In his immigration speech, Brown cited recent Institute of Fiscal Studies research showing that east European migrants in Britain make a positive net contirbution and pay 5% more than their share in tax and account for a third less than their share of the costs of public services.

He said the introduction of Labour's points-based immigration system had led to a fall in specialist skilled workers coming to Britain from 99,000 in 2007 to 63,000 in 2009.

Dispelling speculation that Labour might embrace the Conservative policy of placing an annual limit on immigration, Brown launched a strong attack on the Tory plans for a cap.

He called it a pre-determined quota which would prove arbitrary, unworkable in practice and bad for business. The Conservatives have given no more detail on their cap other than saying it would lead to "tens of thousands of migrants rather than hundreds of thousands".

Brown said weekend reports that it would be set at 40,000 a year would mean that once the movements of British and EU citizens, asylum seekers and family members had been accounted for, there would only be 15,000 places left for skilled workers and overseas students. He compared this with the 90,000 professional and skilled workers currently being brought to Britain to work by companies.

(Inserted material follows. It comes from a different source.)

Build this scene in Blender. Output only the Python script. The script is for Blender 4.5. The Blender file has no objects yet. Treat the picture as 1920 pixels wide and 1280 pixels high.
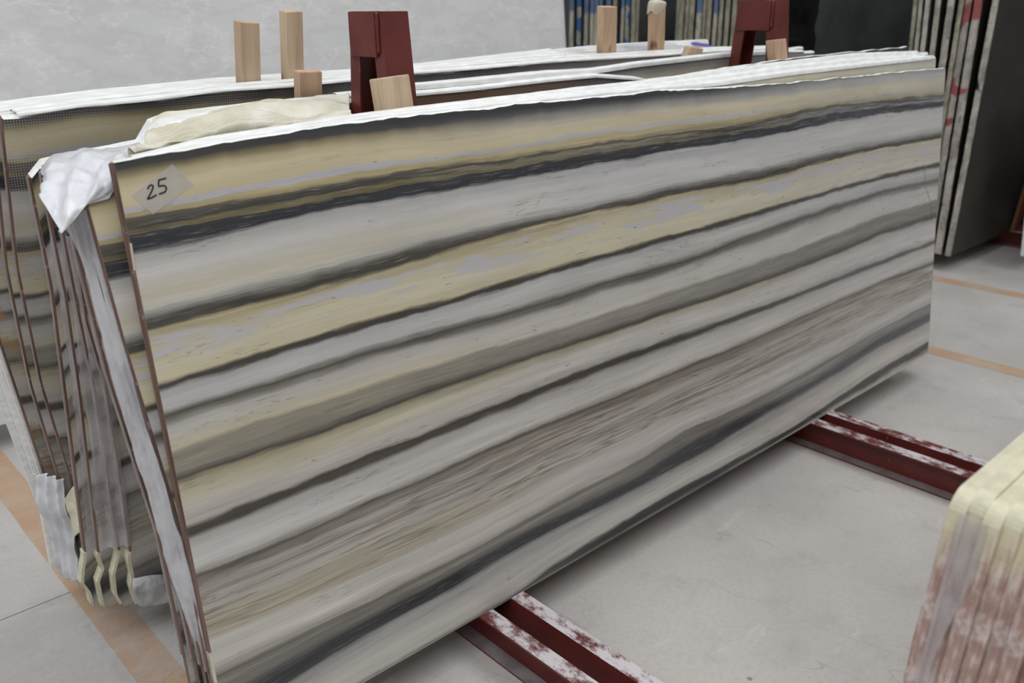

The Conservatives said Brown was guilty of ignoring Labour's failure on immigration: "We want to continue to attract the brightest and the best people to the UK – but with control over the overall numbers coming in," said the shadow home secretary, Chris Grayling.

The Liberal Democrats argued that the government's shambolic management of immigration had undermined the historically liberal attitude towards migrants. A system of exit checks and making sure migrants live where they are most needed was required to restore public confidence, said Chris Huhne for the Liberal Democrats.